Le lecteur de cette époque fréquentait presque exclusivement des gens du même milieu que lui; il n’avait pas de congés payés pour aller visiter d’autres régions; la littérature, sous ses formes nobles ou vulgaires, était son unique moyen de s’évader du réel; elle seule lui permettait de décoller du visible et du tangible, de se familiariser avec des milieux, pays et modes de vie, mais aussi des mondes imaginaires, différents des siens. (Je mets de côté ces merveilleux moyens d’évasion que sont la musique, car elle ne transmet aucun contenu précis, et le rêve, qui n’est pas un phénomène culturel.)

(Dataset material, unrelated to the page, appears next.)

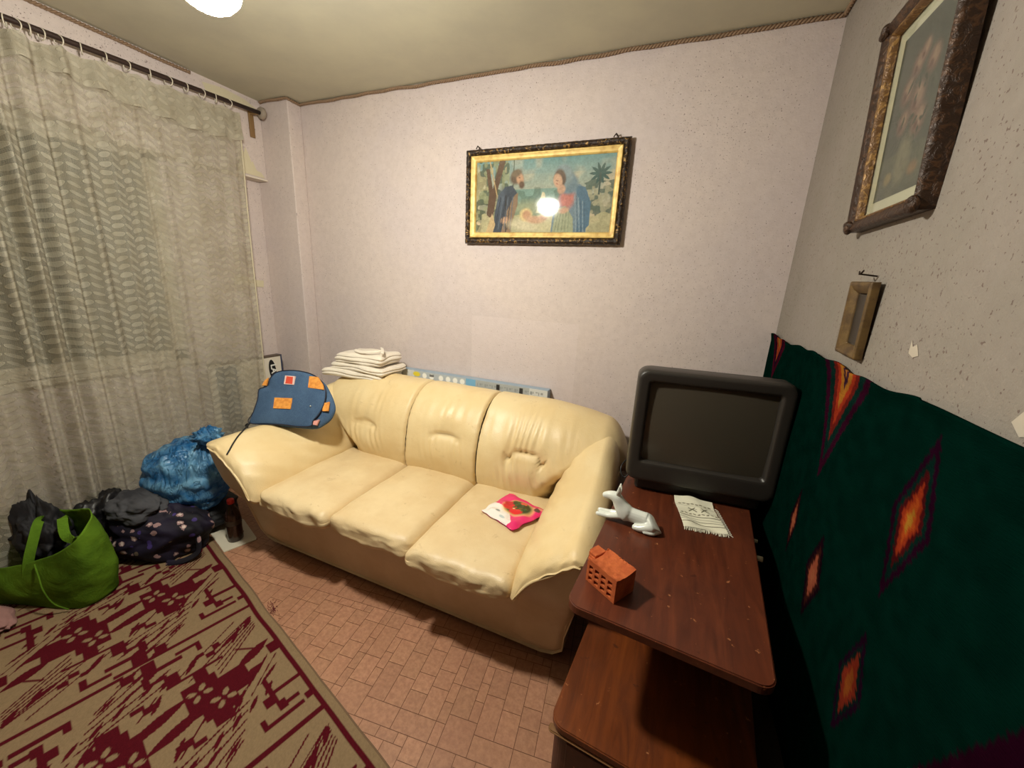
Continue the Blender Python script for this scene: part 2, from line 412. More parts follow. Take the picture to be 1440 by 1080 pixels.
# backrest sections
prof = [(1.70, .34), (1.635, .39), (1.612, .47), (1.612, .57), (1.640, .68), (1.695, .775), (1.775, .84), (1.865, .862), (1.955, .84), (2.008, .76), (2.022, .60), (2.022, .40)]
PB = catmull([(a, b, 0) for a, b in prof], 90)[:, :2]
def back(uA, uB, outL, outR, seed, crease):
    nu = 90; nb = len(PB); out = np.zeros((nu, nb, 3)); c0 = np.array([1.84, .56])
    for i in range(nu):
        a = i/(nu-1)
        for j in range(nb):
            y, z = PB[j]
            t = max(0, min(1, (z-.42)/.42)); t = t*t*(3-2*t)
            ul = uA if not outL else -(.655+.315*t)
            ur = uB if not outR else (.655+.305*t)
            if not outL: ul += .0
            u = ul+(ur-ul)*a
            edge = max(0, (abs(u)-.50)/.47); h = 1-.17*edge**2.0
            zz = .40+(z-.40)*h
            # end rounding
            dl = (u-ul); dr = (ur-u)
            def rnd(d, r, mn): return 1 if d > r else mn+(1-mn)*math.sqrt(max(0, 1-(1-d/r)**2))
            sL = rnd(dl, .13 if outL else .020, .05 if outL else .93); sR = rnd(dr, .13 if outR else .020, .05 if outR else .93)
            s = sL*sR; yy = c0[0]+(y-c0[0])*s; zz = c0[1]+(zz-c0[1])*s
            # puff
            yy2 = yy - .012*(1-(2*a-1)**4)*(1 if y < 1.8 else 0)*math.sin(max(0, min(1, (z-.4)/.42))*PI)
            # button crease
            for (uc, zc, L, dip) in crease:
                du = (u-uc)/L; zl = zc+dip*(du*du)
                grv = math.exp(-du**6)*math.exp(-((zz-zl)/.011)**2)
                yy2 += .020*grv*(1 if y < 1.8 else 0)
                yy2 += .016*math.exp(-(du/1.5)**2)*math.exp(-((zz-zc)/.06)**2)*(1 if y < 1.8 else 0)
                if y < 1.85:
                    win = math.exp(-((u-uc)/.13)**2)*math.exp(-((zz-zc-.11)/.07)**2)
                    yy2 += .0030*win*math.sin(u*125+9*N(u*7, zz*2, seed))
                    win = math.exp(-((abs(u-uc)-L*.9)/.05)**2)*math.exp(-((zz-zc+.07)/.06)**2)
                    yy2 += .004*win*math.sin(u*170+zz*40)
            # seam puckers
            for d, o in ((dl, outL), (dr, outR)):
                if not o: yy2 += .003*math.exp(-d/.02)*math.sin(zz*190+seed+5*N(zz*20, seed))*(1 if y < 1.85 else 0)
                else: yy2 += .008*math.exp(-(d/.10)**2)*math.sin(zz*75+u*60+seed)*(1 if y < 1.8 else 0)
            yy2 += .009*N(u*5, zz*6, seed)+.003*N(u*16, zz*14, seed+2)
            out[i, j] = (CX+u, yy2, zz+.004*N(u*6, yy*6, seed+5))
    return grid_mesh('back', out)
obj('back_cushion', back(-.9, -.222, True, False, 1.0, [(-.50, .628, .085, -.02)]), M_lea, sofa, True)
obj('back_cushion', back(-.216, .222, False, False, 5.0, [(.03, .648, .09, -.015)]), M_lea, sofa, True)
obj('back_cushion', back(.228, .9, False, True, 9.0, [(.49, .645, .065, -.004), (.40, .60, .02, .03), (.575, .60, .02, .03)]), M_lea, sofa, True)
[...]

En dépit de la relative monotonie de son existence, ce lecteur d’antan avait quelques certitudes rassurantes. L’existence de Dieu, par exemple, était une certitude; et la vie après la mort, une quasi. Il avait aussi des traditions centenaires, et il y tenait : fêtes religieuses à date fixe, veillées d’hiver à la campagne, coiffes des femmes en dentelle, danses débridées après la moisson ou le soir du Quatorze Juillet, dinde aux marrons à Noël, gâteaux de Pâques que l’on fait cuire comme ceci ou cela, bouteille de vin ou de bière que l’on débouche… En un mot, ce lecteur avait une identité culturelle.

Le lecteur contemporain, en revanche, en a mille : autant dire aucune. Même à la campagne, où les coutumes anciennes perdurent jusqu’à un certain point, l’arrivée des téléviseurs il y a trente ans a mis fin aux veillées : l’image a remplacé les mots et le poste, usurpant la place symbolique du feu, est devenu le foyer, le centre convivial autour duquel s’assemblent les membres d’une famille… pour se taire.

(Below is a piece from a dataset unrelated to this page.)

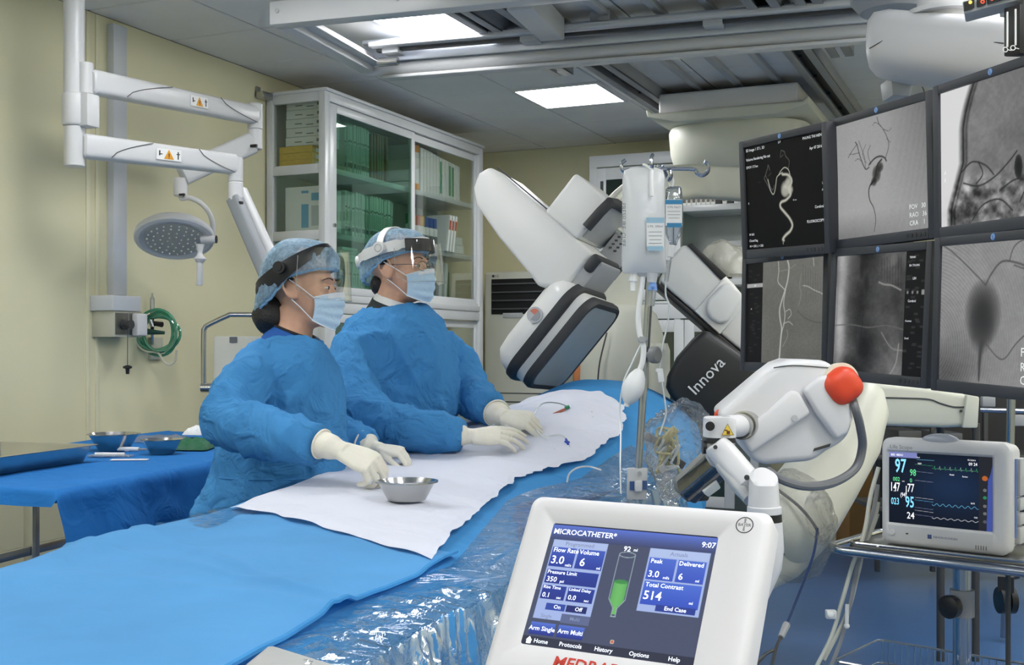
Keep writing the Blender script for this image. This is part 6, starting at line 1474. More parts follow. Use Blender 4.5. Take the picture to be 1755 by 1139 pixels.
for x, y in ((.0, .085), (.37, .085), (-.09, -.1), (.46, -.1)): obj('rail_stay', MB().cyl(TRM @ V((x, y, -.012)), TRM @ V((x * .95 + .01, y * .6, -.012)), .006, n=8), M_steel, tro)
pc_ = TRM @ V((.185, -.05, 0))
obj('post', MB().cyl(V((pc_.x, pc_.y, .1)), pc_ - V((0, 0, .014)), .022, n=20), M_chrome, tro)
obj('post_knob', MB().lathe([(.012, 0), (.012, .02), (.026, .022), (.028, .03), (.028, .045), (.02, .05)], V((pc_.x, pc_.y, tz_ - .135)) + men * .02, men + mex * -.3, 20), M_black, tro)
obj('post_collar', MB().cyl(V((pc_.x, pc_.y, tz_ - .165)), V((pc_.x, pc_.y, tz_ - .10)), .029, n=20), M_grey, tro)
for a__ in range(5):
    d_ = V((math.cos(a__ * 2 * PI / 5 + .3), math.sin(a__ * 2 * PI / 5 + .3), 0)); e_ = V((pc_.x, pc_.y, 0)) + d_ * .28
    obj('foot', MB().tube([V((pc_.x, pc_.y, .12)), e_ + V((0, 0, .085))], [.02, .014], n=10), M_steel, tro)
    obj('caster', MB().cyl(e_ + V((0, 0, .036)) + d_.cross(V((0, 0, 1))) * .011, e_ + V((0, 0, .036)) - d_.cross(V((0, 0, 1))) * .011, .035, n=18).cyl(e_ + V((0, 0, .04)), e_ + V((0, 0, .085)), .008, n=8), M_black, tro)
# basket
bz_ = CAMZ - (1160 - CY) / F * 2.8
bk_ = MB()
for z in (0, -.06, -.12): bk_.tube([V((p.x, p.y, bz_ + z)) for p in trr(-.09, -.2, .3, .08, .02, 0)], .0035 if z == 0 else .0022, n=5, closed=True)
for k in range(22):
    x = lerp(-.08, .29, k / 21)
    for y in (.08, -.2): bk_.tube([V((*(TRM @ V((x, y, 0))).xy, bz_)), V((*(TRM @ V((x, y, 0))).xy, bz_ - .12))], .0016, n=4)
    bk_.tube([V((*(TRM @ V((x, .08, 0))).xy, bz_ - .12)), V((*(TRM @ V((x, -.2, 0))).xy, bz_ - .12))], .0016, n=4)
obj('wire_basket', bk_, M_steel, tro)
rq = TRM @ V((.30, -.03, 0))
obj('rod', MB().cyl(V((rq.x, rq.y, bz_ - .1)), V((rq.x, rq.y, tz_ - .012)), .006, n=8), M_dark, tro)
# leads hanging from the monitor
M_lead = mat('lead_cream', (206, 208, 196), .4)
ld_ = thing('monitor_leads', 'bundle of pale patient leads hanging left of the patient monitor', 'cables', P(1490, 935, 2.98))
for k, pts in enumerate((((1506, 800), (1492, 850), (1484, 900), (1474, 935), (1462, 965), (1446, 1020), (1425, 1090), (1395, 1150)), ((1504, 830), (1498, 870), (1486, 910), (1478, 940), (1468, 975), (1458, 1030), (1440, 1100), (1420, 1150)), ((1505, 860), (1500, 885), (1490, 915), (1480, 940), (1470, 985), (1452, 1050), (1412, 1130)), ((1505, 880), (1496, 905), (1484, 930), (1476, 950)))):
    obj('lead', MB().tube(curve([P(x, y, 2.99 - .0 * k + .008 * k) for x, y in pts], 6), .0055 if k < 3 else .004, n=7), M_lead if k != 1 else M_grey, ld_)
obj('connector', MB().box((0, 0, 0), (.026, .022, .018), camframe(1424, 1052, 2.97)).cyl(P(1424, 1052, 2.95), P(1424, 1052, 2.93), .009, n=14), M_paper, ld_, bevel=.003)
obj('lead_clip', MB().cyl(P(1452, 1035, 2.97), P(1451, 1070, 2.97), .005, n=8).ball(P(1451, 1072, 2.97), .008, 10, 6), M_paper, ld_)
fc_ = thing('floor_cable', 'dark blue cable with grey connector running down to the floor', 'cable', V((P(1340, 1080, 2.6).x, P(1340, 1080, 2.6).y, 0)))
obj('cable', MB().tube(curve([P(1401, 905, 2.95), P(1394, 950, 2.9), P(1372, 1010, 2.8), P(1348, 1070, 2.66)], 6), .0035, n=6), mat('cable_navy', (30, 52, 92), .4), fc_)
obj('connector', MB().cyl(P(1348, 1070, 2.66), P(1338, 1092, 2.62), .009, .007, 10), M_grey, fc_)
obj('tail', MB().tube(curve([P(1338, 1092, 2.62), P(1330, 1110, 2.58), P(1322, 1145, 2.55)], 4) , .004, n=6).tube(curve([P(1328, 1112, 2.58), P(1310, 1122, 2.56), P(1295, 1140, 2.55)], 4), .0035, n=6), M_dark, fc_)

# ================================================================== background on the right
wc = thing('white_console', 'cream equipment housing with a curved seam behind the patient monitor', 'console', V((P(1575, 700, 4.6).x, P(1575, 700, 4.6).y, 0)))
obj('housing', MB().prism([P(x, y, 4.4) for x, y in ((1455, 652), (1600, 664), (1660, 676), (1660, 731), (1620, 733), (1460, 728))], CD(.06, 0, .4)), M_cream, wc, bevel=.02, seg=3)
obj('housing_seam', MB().tube(curve([P(x, y, 4.398) for x, y in ((1470, 680), (1550, 682), (1592, 684), (1612, 691), (1635, 697), (1656, 697))], 5), .003, n=5), M_seam, wc)
obj('screw', MB().cyl(P(1647, 704, 4.4), P(1647, 704, 4.39), .006, n=10), M_dark, wc)
obj('round_boss', MB().lathe([(.05, 0), (.045, .012), (.03, .018)], P(1483, 672, 4.4), CD(0, .2, -1), 24), M_cream, wc)
obj('end_plate', MB().prism([P(x, y, 4.38) for x, y in ((1657, 676), (1679, 680), (1676, 733), (1650, 733))], CD(.05, 0, .38)), M_cream, wc, bevel=.006)
for x in (1612, 1672): obj('leg', MB().cyl(P(x, 725, 4.7), V((P(x, 725, 4.7).x, P(x, 725, 4.7).y, .0)), .016, n=14), M_dark, wc)
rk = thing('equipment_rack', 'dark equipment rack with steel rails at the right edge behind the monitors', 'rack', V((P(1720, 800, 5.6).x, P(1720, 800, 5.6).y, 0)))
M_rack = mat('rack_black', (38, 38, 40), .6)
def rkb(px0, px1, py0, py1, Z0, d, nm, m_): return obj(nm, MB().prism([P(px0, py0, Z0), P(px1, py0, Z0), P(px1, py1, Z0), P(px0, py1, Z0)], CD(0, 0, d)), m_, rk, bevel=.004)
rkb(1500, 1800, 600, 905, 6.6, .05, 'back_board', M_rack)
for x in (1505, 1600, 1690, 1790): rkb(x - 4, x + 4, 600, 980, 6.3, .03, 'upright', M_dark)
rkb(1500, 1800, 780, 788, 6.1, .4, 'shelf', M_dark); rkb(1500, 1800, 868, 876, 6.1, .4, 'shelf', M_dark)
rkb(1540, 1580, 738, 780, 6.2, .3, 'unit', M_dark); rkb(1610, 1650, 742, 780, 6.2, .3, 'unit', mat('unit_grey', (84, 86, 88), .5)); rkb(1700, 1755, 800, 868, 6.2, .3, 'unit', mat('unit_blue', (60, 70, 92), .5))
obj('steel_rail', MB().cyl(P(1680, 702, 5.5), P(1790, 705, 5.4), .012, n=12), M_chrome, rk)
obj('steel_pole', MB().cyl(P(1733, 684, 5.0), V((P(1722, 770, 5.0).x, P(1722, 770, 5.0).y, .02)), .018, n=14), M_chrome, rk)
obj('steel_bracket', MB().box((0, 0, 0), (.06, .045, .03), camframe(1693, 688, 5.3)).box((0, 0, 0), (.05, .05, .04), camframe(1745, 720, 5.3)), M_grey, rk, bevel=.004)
for k, (px0, px1, py0, py1, Z0) in enumerate(((1456, 1500, 786, 889, 7.3), (1415, 1440, 812, 890, 7.6))):
    t = thing('cardboard_box', ('larger' if k == 0 else 'smaller') + ' brown cardboard box on the floor behind the injector', 'box', V((P((px0 + px1) / 2, py1, Z0).x, P((px0 + px1) / 2, py1, Z0).y, 0)), 0, 'cardboard boxes')
    zb = P(px0, py1, Z0).z
    obj('carton', MB().prism([P(px0, py0, Z0), P(px1, py0, Z0), V((*P(px1, py1, Z0).xy, .0)), V((*P(px0, py1, Z0).xy, .0))], CD(0, 0, .3)), mat('cardboard', (150, 112, 62), .7, var=.06), t, bevel=.003)
    obj('hand_hole', MB().prism([P((px0 + px1) / 2 - 5, py0 + 18, Z0 - .002), P((px0 + px1) / 2 + 5, py0 + 18, Z0 - .002), P((px0 + px1) / 2 + 5, py0 + 23, Z0 - .002), P((px0 + px1) / 2 - 5, py0 + 23, Z0 - .002)], CD(0, 0, .004)), M_black, t)
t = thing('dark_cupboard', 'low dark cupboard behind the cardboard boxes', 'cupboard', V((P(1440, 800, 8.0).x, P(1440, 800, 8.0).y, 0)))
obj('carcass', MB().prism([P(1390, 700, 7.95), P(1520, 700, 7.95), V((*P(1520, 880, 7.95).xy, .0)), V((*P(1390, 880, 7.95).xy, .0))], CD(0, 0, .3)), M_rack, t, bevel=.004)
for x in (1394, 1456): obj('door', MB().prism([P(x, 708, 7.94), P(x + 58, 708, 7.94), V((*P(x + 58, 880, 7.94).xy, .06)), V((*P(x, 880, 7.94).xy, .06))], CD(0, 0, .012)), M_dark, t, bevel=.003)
wt_ = thing('stand_caster', 'black double caster of a neighbouring stand at the right edge', 'caster', V((P(1724, 1040, 3.1).x, P(1724, 1040, 3.1).y, 0)))
q_ = V((P(1724, 1040, 3.1).x, P(1724, 1040, 3.1).y, .0))
zc_ = CAMZ - (1028 - CY) / F * 3.1
obj('wheel', MB().cyl(q_ + V((0, 0, zc_)) + CD(-.02, 0, 0), q_ + V((0, 0, zc_)) + CD(-.004, 0, 0), .035, n=20).cyl(q_ + V((0, 0, zc_)) + CD(.004, 0, 0), q_ + V((0, 0, zc_)) + CD(.02, 0, 0), .035, n=20), M_black, wt_)
obj('fork', MB().box(q_ + V((0, 0, zc_ + .045)), (.04, .04, .04)).cyl(q_ + V((0, 0, zc_ + .06)), P(1745, 985, 3.1), .01, n=8), M_dark, wt_)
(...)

Alors voici ce que je me suis dit, l’été dernier, quand j’ai pu regagner ma chambre dans la maison de la dame si bienveillante et si chaotiquement cultivée : le rôle de l’écrivain, depuis un siècle et demi, s’est transformé du tout au tout. Nous ne sommes plus là pour faire miroiter d’autres réalités aux yeux de nos lecteurs, élargir leurs horizons, les faire rêver ou réfléchir à de nouvelles choses, multiplier leurs expériences… Non, car ils ont déjà touché à tout. Ce soir à la télévision, ils auront le choix entre un documentaire sur le vaudou au Bénin, un film policier américain des années quarante, un «débat de société» sur le sida, un panorama historique des Ballets Bolchoï; à la radio ils pourront écouter du rap de Harlem, des chants religieux en hébreu, un merengue antillais, un opéra de Monteverdi; et, pour peu qu’ils habitent une grande ville et qu’ils veuillent bien sortir de chez eux, ils pourront visiter la Suède, l’Inde ou le Japon en allant aux festivals Bergman, Satyajit Ray ou Ozu; assister à une pièce de Bertolt Brecht ou d’Eschyle, se pâmer devant un spectacle de danse sud-africaine ou un concert de musique expérimentale; prendre l’apéritif aux USA, dîner au Viêt-Nam, aller danser ensuite en Argentine et finir la nuit au pub irlandais.

Le rôle des intellectuels et des écrivains, me suis-je dit (ayant fermé la porte de ma chambre pour faire comprendre à mon hôtesse que je dormais), serait maintenant, au contraire, de rétrécir. D’isoler. D’ériger des cloisons. De concentrer. D’écarter le flux affolant d’images et de bruits, de choix miroitants, d’informations et d’influences parasites. De faire le vide, le silence.

De dire une chose, une seule. Ou deux… mais en profondeur.